The selling pressure on banking stocks may also have a domino effect on the wider economy. UK banks like Lloyds (LON:LLOY) and RBS (LON:RBS) lost up to a quarter of their value on Friday. In the longer term, this could make inter-bank funding more expensive, which may be passed onto mortgage lending, thus reducing housing market activity down the line.
It is also worth noting that Italian and Spanish shares had their largest ever-daily losses on Friday, and French stocks suffered more than they did in 2008. Watch for further losses in Europe’s stock markets this week. Sustained pressure could trigger another economic crisis in Europe, which may be the final nail in the coffin for global risk sentiment this year. For now, Brexit contagion risk is the buzzword for European stock markets.
Gilt market:
Interestingly, just as Moody’s cut the outlook for the UK’s credit rating and S&P said it was only a matter of time before the UK’s triple A credit rating would be cut, Gilt yields sank to a record low. This may sound like an anomaly, but it actually reflects the dislocation in the financial markets. The flood of money out of global stock markets took shelter in the relative safety of government debt, regardless of warnings from the UK’s credit rating agencies.

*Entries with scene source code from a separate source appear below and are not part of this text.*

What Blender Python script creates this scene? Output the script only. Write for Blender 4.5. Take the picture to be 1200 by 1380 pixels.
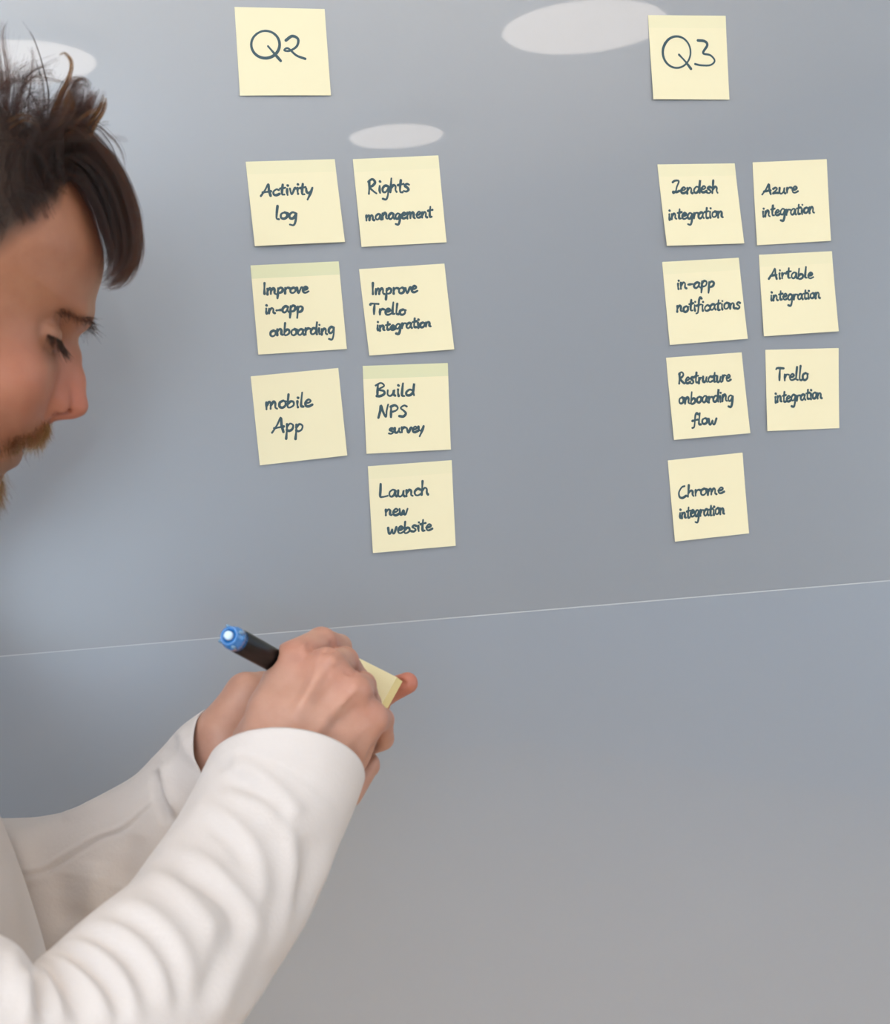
import bpy, math, random
import numpy as np
from mathutils import Vector

for _o in list(bpy.data.objects):
    bpy.data.objects.remove(_o, do_unlink=True)
SC = bpy.context.scene
COL = SC.collection

# ------------------------------------------------------------------ camera
FPX = 1900.0                       # focal length in pixels of the 1200 x 1380 frame
CAM_Z = 1.45
CAM = np.array([0.0, 0.0, CAM_Z])
BOARD_Y = 1.2128                   # the face of the wall panels
YAW, PITCH, ROLL = math.radians(13.3005), math.radians(-1.2237), math.radians(-3.555)


def cam_axes():
    cy, sy, cp, sp = math.cos(YAW), math.sin(YAW), math.cos(PITCH), math.sin(PITCH)
    cr, sr = math.cos(ROLL), math.sin(ROLL)
    f = np.array([sy * cp, cy * cp, sp])
    r0 = np.array([cy, -sy, 0.0])
    u0 = np.cross(r0, f)
    return cr * r0 + sr * u0, -sr * r0 + cr * u0, f


AX_R, AX_U, AX_F = cam_axes()


def W(px, py, y):
    """World point on the vertical plane y seen at photo pixel (px, py)."""
    d = AX_F + (px - 600.0) / FPX * AX_R - (py - 690.0) / FPX * AX_U
    return CAM + d * (y / d[1])


def PX(P):
    """Photo pixel of world points (n,3)."""
    q = np.asarray(P) - CAM
    z = q @ AX_F
    return np.stack([600 + FPX * (q @ AX_R) / z, 690 - FPX * (q @ AX_U) / z], -1)


cam_d = bpy.data.cameras.new('camera')
cam_d.sensor_fit = 'VERTICAL'
cam_d.sensor_height = 36.0
cam_d.sensor_width = 36.0 * 1200 / 1380
cam_d.lens = FPX / 1380 * 36.0
cam_d.clip_start = 0.02
cam_d.dof.use_dof = True
cam_d.dof.focus_distance = 1.235
cam_d.dof.aperture_fstop = 13.0
cam_o = bpy.data.objects.new('camera', cam_d)
COL.objects.link(cam_o)
from mathutils import Matrix
cam_o.matrix_world = Matrix(((AX_R[0], AX_U[0], -AX_F[0], CAM[0]),
                             (AX_R[1], AX_U[1], -AX_F[1], CAM[1]),
                             (AX_R[2], AX_U[2], -AX_F[2], CAM[2]), (0, 0, 0, 1)))
SC.camera = cam_o

# ------------------------------------------------------------------ world, light levels, exposure
wd = bpy.data.worlds.new('world')
SC.world = wd
wd.use_nodes = True
wd.node_tree.nodes['Background'].inputs[0].default_value = (0.62, 0.72, 0.9, 1)
wd.node_tree.nodes['Background'].inputs[1].default_value = 0.6
SC.view_settings.view_transform = 'Standard'
SC.view_settings.look = 'None'
SC.view_settings.gamma = 1.0
SC.view_settings.use_curve_mapping = False
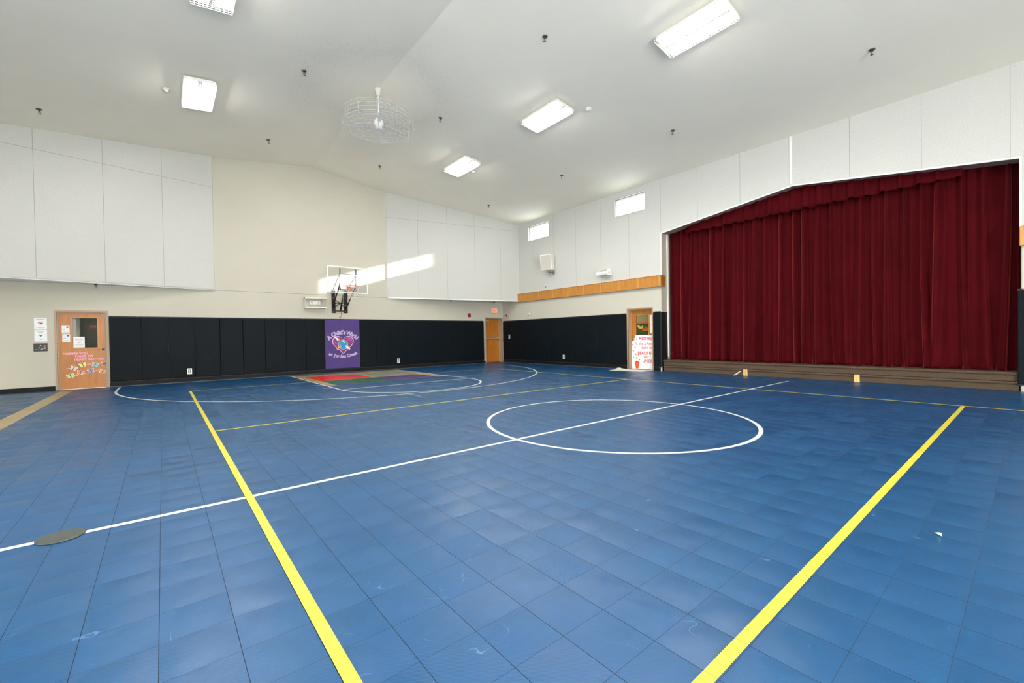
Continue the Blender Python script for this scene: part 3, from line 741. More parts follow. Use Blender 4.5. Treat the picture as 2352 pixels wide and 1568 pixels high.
tag(q.build('paper_cutout', plain('cutout_orange', (196, 110, 50), .7), loc=(15.265, 10.08, 1.40), rot=RR), 'orange paper cutout right of the yellow crescent on the green pinboard', 'paper cutout')
ex = thing('exit_sign', 'red exit sign placed behind the butterfly door pane in place of a reflection', 'exit sign', (-1.72, 19.49, 1.74), RB)  # stands in for an exit sign mirrored in the door pane
u = MB(); u.box(-.14, .14, -.07, .07, 0, .04); u.build('housing', M_black, ex)
u = MB(); add_text(u, 'EXIT', 0, -.035, .042, .095, .01); u.build('lettering', plain('exit_reflection_red', (230, 30, 20), .5, emit=.7), ex)

# ---------------------------------------------------------------- paper on and beside the butterfly door
def sheet(name, label, cat, x, y, w_, h_, z, rot=RB, base=None, fn=None, col=None, tilt=0):
    r = (rot[0], rot[1]+0, rot[2]); loc = base
    t = thing(name, label, cat, loc, r)
    u = MB(); u.box(-w_/2, w_/2, -h_/2, h_/2, 0, .0015); u.build('sheet', col or M_paper, t)
    if fn: fn(t, w_, h_)
    return t
M_ink = plain('grey_ink', (120, 118, 122), .7); M_inkr = plain('red_ink', (176, 60, 56), .7); M_teal = plain('teal_ink', (50, 110, 120), .7)
def lines(u, cx, ys_, w_, h_=.006, mi=0):
    for k, (y, ww) in enumerate(ys_): u.box(cx-ww/2, cx+ww/2, y-h_/2, y+h_/2, .0015, .002, mi)
def n1(t, w_, h_):
    u = MB(); lines(u, 0, [(.115, .15), (.098, .15)], w_, .008, 0); lines(u, 0, [(-.098, .15), (-.108, .08)], w_, .004, 0); u.build('printed_text', M_ink, t)
    u = MB(); u.poly(circ(0, .02, .047, 24, .036), .0018, 0); u.poly(circ(0, .02, .040, 24, .029), .0021, 1); u.poly(circ(.012, .014, .018, 12), .0024, 2); u.poly(circ(-.016, .03, .008, 8), .0024, 0)
    u.add([(-.034, .042, .0027), (-.028, .047, .0027), (.034, -.002, .0027), (.028, -.007, .0027)], [(0, 1, 2, 3)], 0)
    u.build('printed_emblem', [M_inkr, plain('pale_sand_ink', (232, 216, 196), .7), plain('brown_ink', (170, 110, 70), .7)], t)
def n2(t, w_, h_):
    u = MB(); lines(u, 0, [(.098, .12), (.082, .08), (.066, .09)], w_, .006); lines(u, 0, [(-.085, .10), (-.10, .04)], w_, .004); u.build('printed_text', M_ink, t)
    u = MB(); u.poly(heart(0, .0, .0016), .002); u.build('printed_emblem', M_teal, t)
YS = YW-.002
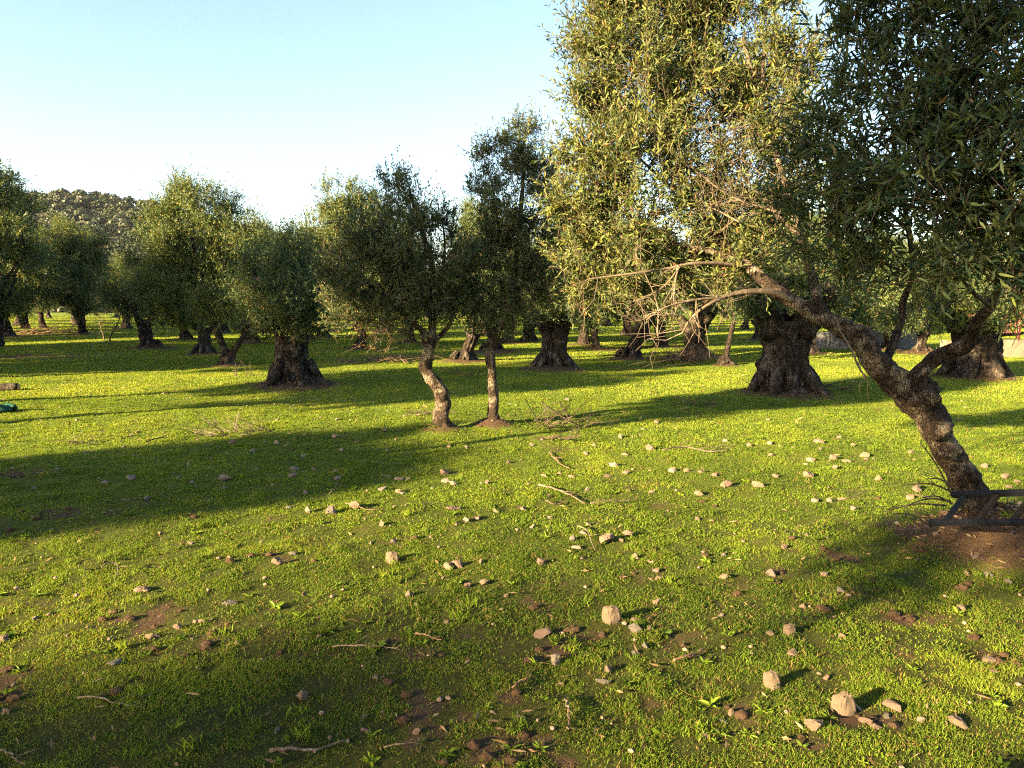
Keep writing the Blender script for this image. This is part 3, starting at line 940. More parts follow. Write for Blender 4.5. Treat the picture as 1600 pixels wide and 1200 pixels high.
# young bare sapling pair on the left
for (px, py, lab, pts) in [(172, 535, 'bare pale sapling with a forked stem in the left distance', [(172, 537, 1.5), (172, 527, 1.3), (177, 517, 1.1), (184, 506, .8), (188, 494, .4)]),
                           (163, 533, 'thin grey leaning sapling in the left distance', [(164, 534, 1.1), (161, 522, .9), (157, 508, .7), (155, 495, .4)])]:
    root, g0 = tree_root('sapling', px, py, lab, None, (.6, .06, .5), cat='sapling')
    tb = MB()
    s = put_tube(tb, path_px(pts, g0[1]), 12, 6, .2, 5, 3)
    n = 14
    k = RNG.integers(5, 12, n)
    thin(tb, s[k, :3], s[k, :3] + norm(RNG.normal(size=(n, 3)) + np.array([0, 0, .8])) * RNG.uniform(.3, .9, (n, 1)), .012, .005, .1)
    tb.build('stem', M['twig'], root, (g0[0], g0[1], 0))


# ---- distant trees: a few kinds, copied with their parts
def proto_tree(seed, h, rc, leaf, dens, r0=.32, tint=0.0):
    rng = np.random.default_rng(seed)
    root = empty('olive_tree', (0, 0, 0), None, 'tree', 'olive trees')
    tb, lb = MB(), MB()
    th = h * .24
    top = old_trunk(tb, (0, 0), [(0, r0 * 1.5), (.12, r0 * 1.15), (.4, r0 * .72), (th * .7, r0 * .66), (th, r0 * .9)], seed, (rng.uniform(-.2, .2), 0), 20, .14)
    cs = []
    for i in range(24):
        a = rng.uniform(0, 2 * PI); q = rc * math.sqrt(rng.random()) * .8
        z = th + .05 + (h - th - .4) * rng.random()
        q *= math.sqrt(max(.15, 1 - ((z - (th + (h - th) * .42)) / ((h - th) * .62)) ** 2))
        cs.append((q * math.cos(a), q * math.sin(a), z, rc * rng.uniform(.28, .42)))
    limbs(tb, top - [0, 0, .15], cs[:9], r0 * .3, 5, .3, 2, .014)
    crown(lb, None, cs, leaf, dens, 11, (.25, .55), .14, .42, False, .004, .03, .45, 0, tint)
    tb.build('trunk', M['bark_old'], root)
    lb.build('crown', M['leaf'], root)
    return root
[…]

When it comes to the Gilt market, the decline in yields ignores the elephant in the room, the UK’s weak financial position. The current account deficit is at a record high and the budget deficit has been growing recently. If Brexit negotiations spook the foreign investors that keep funding our debts then interest rates could rise to attract investment. This would do extreme damage to the UK’s economy. We are not at this stage yet, but with deep-pocketed global investors like China voicing concern over Brexit, any glitch in negotiations that threaten our access to the single market could trigger a wave of reaction in the UK bond market.
Shock and Fear remain
Overall, financial markets are still in the shock and fear stage of their reaction to Brexit, which leaves risk assets and the pound vulnerable to more steep sell-offs this week.